» **Problem statement**
Write out all lines holding the word "recess".

» **Material provided**
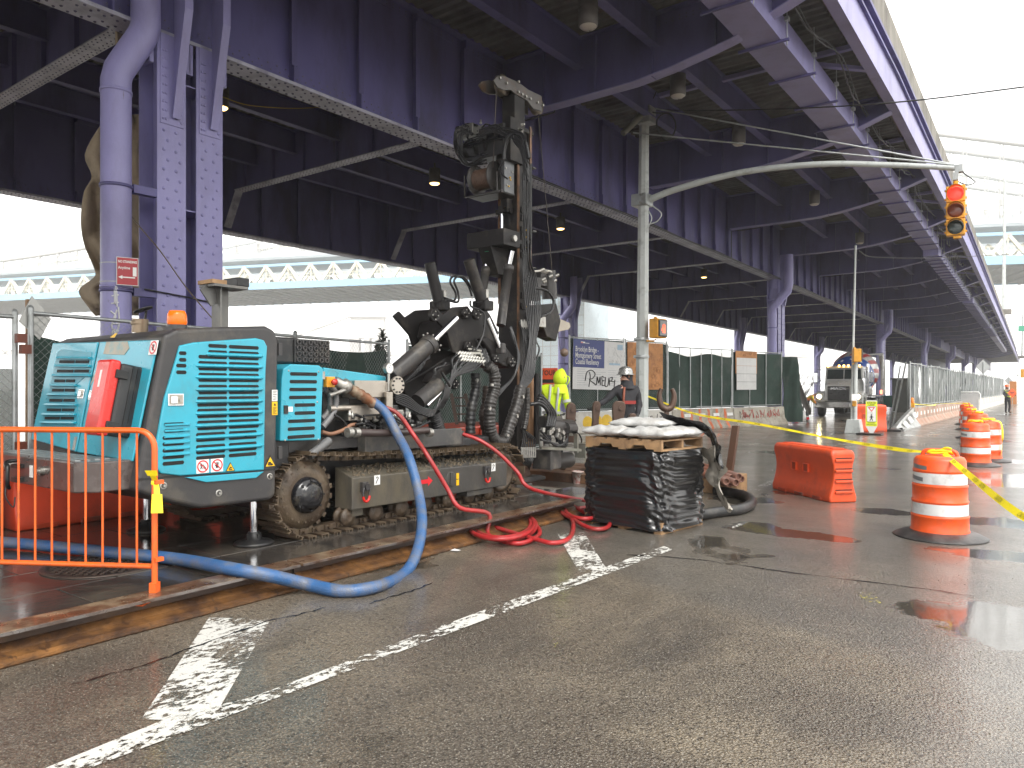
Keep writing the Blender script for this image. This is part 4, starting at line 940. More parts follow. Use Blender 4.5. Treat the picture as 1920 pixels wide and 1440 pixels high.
def prohibit(parent, M, s, kind):
    b = MB(); plate(b, M, s, s); o = b.build('warning_decal', WHITE, parent)
    b = MB(); ring(b, M, s*.36, s*.46, .006); b.bar(M @ Vector((-s*.28,s*.28,.0055)), M @ Vector((s*.28,-s*.28,.0055)), s*.075, .001, up=M.to_3x3() @ Vector((0,0,1))); b.build('red_ring', DRED, o)
    b = MB()
    if kind == 'hand':
        b.bar(M @ Vector((0,-s*.2,.005)), M @ Vector((0,s*.04,.005)), s*.22, .001, up=M.to_3x3() @ Vector((0,0,1)))
        for k in range(4): b.bar(M @ Vector((-s*.09+k*s*.06,s*.03,.005)), M @ Vector((-s*.12+k*s*.08,s*.25-abs(k-1.5)*s*.03,.005)), s*.045, .001, up=M.to_3x3() @ Vector((0,0,1)))
        b.bar(M @ Vector((-s*.09,-s*.08,.005)), M @ Vector((-s*.2,s*.06,.005)), s*.05, .001, up=M.to_3x3() @ Vector((0,0,1)))
    else:
        for (x0,y0,x1,y1) in ((-.2,-.2,-.12,0),(-.04,-.2,-.12,0),(-.12,0,-.12,.12),(-.25,.05,0,.1),(.0,.15,.22,-.12),(.05,-.15,.26,-.15)): b.bar(M @ Vector((x0*s,y0*s,.005)), M @ Vector((x1*s,y1*s,.005)), s*.05, .001, up=M.to_3x3() @ Vector((0,0,1)))
        disc(b, M @ Matrix.Translation((-.12*s,.18*s,.006)), s*.05)
    b.build('pictogram', BLACKP, o)
def triangle(parent, M, s, g):
    def tri(k, z): return [M @ Vector((math.cos(a)*s*k, math.sin(a)*s*k-s*.06, z)) for a in (math.pi/2, math.pi*7/6, math.pi*11/6)]
    b = MB(); b.slab(tri(.62,0), tri(.62,.003)); o = b.build('hazard_decal', BLACKP, parent); b = MB(); b.quad(*tri(.5,.0045)); b.build('yellow_field', STICK, o)
    b = MB(); up = M.to_3x3() @ Vector((0,0,1))
    for (x0,y0,x1,y1) in g: b.bar(M @ Vector((x0*s,y0*s,.006)), M @ Vector((x1*s,y1*s,.006)), s*.09, .001, up=up)
    b.build('pictogram', BLACKP, o)
prohibit(hood, sideM(1302,1078), .115, 'man'); prohibit(hood, sideM(1394,1070), .115, 'hand')
triangle(hood, sideM(1480,1086), .085, ((-.2,-.2,.2,-.2),(-.2,-.08,.1,.0),(-.05,.08,.15,-.05)))
triangle(hood, sideM(1736,1052,XS+.003), .115, ((-.25,-.12,.0,-.08),(0,-.08,.25,-.18),(-.2,0,.05,.0),(-.2,-.2,.2,-.2)))
M = sideM(1765,622,XS+.003); b = MB(); plate(b, M, .06, .105); o = b.build('label', WHITE, hood); b = MB()
for k in range(6): b.bar(M @ Vector((-.02,.04-k*.016,.005)), M @ Vector((.02-.01*(k%2),.04-k*.016,.005)), .005,.001, up=(1,0,0))
b.build('print', BLACKP, o)
M = sideM(1765,705,XS+.003); b = MB(); plate(b, M, .06, .125); o = b.build('label', STICK, hood); b = MB()
for k in range(7): b.bar(M @ Vector((-.02,.01-k*.01,.005)), M @ Vector((.022-.008*(k%3),.01-k*.01,.005)), .004,.001, up=(1,0,0))
b.add([M @ Vector(q) for q in ((-.015,.025,.005),(.015,.025,.005),(0,.052,.005))], [[0,1,2]]); b.build('print', BLACKP, o)
def latch(parent, M, s=1.):
    b = MB(); plate(b, M, .135*s, .10*s, .006); o = b.build('latch', CHROME, parent, bevel=.003)
    b = MB(); plate(b, M, .115*s, .08*s, .002, .0062); b.build('latch_recess', mat('latch recess', (.35,.32,.27), rough=.3, metal=.8), o)
    b = MB(); plate(b, M @ Matrix.Translation((-.018*s,-.002,.008)), .055*s, .06*s, .008); b.build('paddle', CHROME, o, bevel=.003)
    b = MB(); b.cyl(M @ Vector((.036*s,-.005,.008)), M @ Vector((.036*s,-.005,.016)), .012*s, n=12); b.build('key_barrel', STEEL, o)
latch(hood, sideM(1130,650))
for x, y in ((1052,1203),(1408,1250),(1735,1143)):
    M = sideM(x, y, XS+.0); b = MB(); b.lathe(M @ Vector((0,0,-.003)), ((.032,0),(.03,.006),(.02,.004)), 16, axis=(1,0,0), caps=False); b.cyl(M @ Vector((0,0,0)), M @ Vector((0,0,.016)), .012, n=6); b.build('bolt', STEEL, hood)
for y in (325,990):
    p = onX(*z1(1806, y), XS); b = MB(); b.box((XS-.03,p.y-.02,p.z-.06),(XS-.005,p.y+.02,p.z+.06)); b.build('hinge', CHAR, hood, bevel=.004)
# rear face
def rfY(z): return 2.972+(z-.82)*.1905
def RF(x, y, o=0.):                                           # enlarged-view pixel onto the leaning rear face
    u, v = z1(x, y); r = rr(u); lo, hi = 3., 12.
    for _ in range(40):
        m = (lo+hi)/2; p = pt(u, v, m)
        if p.y < rfY(p.z)-o: lo = m
        else: hi = m
    return p
nR = Vector((0,-1,.1905)).normalized(); upR = Vector((0,.1905,1)).normalized()
def rearM(x, y, o=.022):
    p = RF(x, y, o*1.03); M = Matrix((Vector((1,0,0)), upR, nR)).transposed().to_4x4(); M.translation = p; return M
def rpanel(b, px, t=.02, o0=0.):
    Q = [RF(x, y, o0) for x, y in px]; b.slab(Q, [q+nR*t for q in Q])
b = MB(); rpanel(b, [(212,905),(498,985),(642,282),(352,288)]); rd = b.build('rear_door', TEAL, hood, bevel=.008)
b = MB(); rpanel(b, [(508,988),(862,1048),(1026,268),(655,280)]); b.build('rear_door', TEAL, hood, bevel=.008)
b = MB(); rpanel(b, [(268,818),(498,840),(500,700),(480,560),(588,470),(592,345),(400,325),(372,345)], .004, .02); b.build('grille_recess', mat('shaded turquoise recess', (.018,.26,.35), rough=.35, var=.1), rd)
for k, y in enumerate((350,402,462,525,585,650,712,765)):
    xl = 375-(y-400)*.26; xr = 590 if y < 480 else (500 if y < 640 else 500-(y-640)*.05)
    if y > 355:
        for a, c in ((xl+8, (xl+xr)/2-4), ((xl+xr)/2+4, xr-20)):
            b = MB(); rpanel(b, [(a,y+12),(c,y+13),(c+3,y-5),(a+3,y-6)], .004, .0255); b.build('vent_slot', HOLE, rd)
    Q = [RF(x, yy, .024) for x, yy in ((xl-12,y+38),(xr-4,y+40),(xr-2,y+26),(xl-9,y+24))]
    b = MB(); b.slab(Q, [Q[0]+nR*.03, Q[1]+nR*.03, Q[2]+nR*.022, Q[3]+nR*.022]); b.build('louvre', TEAL, rd, bevel=.003)
for x, y in ((522,612),(592,620)): latch(rd, rearM(x, y) @ Matrix.Scale(.85,4))
prohibit(hood, rearM(988,315), .12, 'hand')
b = MB(); rpanel(b, [(665,355),(800,362),(832,318),(820,275),(685,278)], .002, .0215); rpanel(b, [(578,560),(640,470),(640,440),(600,500)], .002, .0215); b.build('faded_decal', mat('worn beige decal', (.40,.37,.30), rough=.5, var=.2, dirt=(.15,.35,.4), damt=.4, dscale=10), hood)
b = MB(); q = RF(480, 940, .0215); plate(b, rearM(480,930), .05, .12, .002); b.build('label', mat('grey label', (.4,.38,.36), rough=.5, dirt=(.2,.18,.17), dscale=30), hood)
b = MB(); p = RF(730, 240, .0); b.slab([RF(705,250,.004)+nR*0, RF(735,250,.004), RF(755,222,.004), RF(740,222,.004)], [RF(705,250,.008), RF(735,250,.008), RF(755,222,.008), RF(740,222,.008)]); b.build('yellow_chevron', STICK, hood)
# red and black case hung on the rear door
t = thing('extinguisher_case', 'red lidded black plastic case hung on the back of the rig', 'case', tuple(RF(700,890,.03)))
Mx = rearM(760, 640, .025); Mx.translation = onY(*z1(745, 650), 2.98); 
p0 = Mx.translation.copy()
def cb(b, x0, x1, y0, y1, z0, z1_): b.slab([Mx @ Vector(q) for q in ((x0,y0,z0),(x1,y0,z0),(x1,y1,z0),(x0,y1,z0))],[Mx @ Vector(q) for q in ((x0,y0,z1_),(x1,y0,z1_),(x1,y1,z1_),(x0,y1,z1_))])
b = MB(); cb(b, -.13,.12,-.31,.31,.06,.15); b.build('lid', REDP, t, bevel=.025, bseg=4)
b = MB(); cb(b, -.12,.115,-.30,.295,-.16,.062); b.build('case_body', mat('black case plastic', (.018,.018,.02), rough=.4, var=.2, dirt=(.05,.05,.05)), t, bevel=.03, bseg=3)
for yy in (.2,-.22): b = MB(); cb(b, .108,.135,yy-.035,yy+.035,.0,.10); b.build('clasp', BLK, t, bevel=.005)
for zz in (-.12,-.08,-.04): b = MB(); cb(b, .112,.122,-.28,.28,zz-.008,zz+.008); b.build('case_rib', BLK, t)
b = MB(); cb(b, -.03,-.0,.08,.22,.148,.152); b.build('label', WHITE, t)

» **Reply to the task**
    b = MB(); plate(b, M, .115*s, .08*s, .002, .0062); b.build('latch_recess', mat('latch recess', (.35,.32,.27), rough=.3, metal=.8), o)
b = MB(); rpanel(b, [(268,818),(498,840),(500,700),(480,560),(588,470),(592,345),(400,325),(372,345)], .004, .02); b.build('grille_recess', mat('shaded turquoise recess', (.018,.26,.35), rough=.35, var=.1), rd)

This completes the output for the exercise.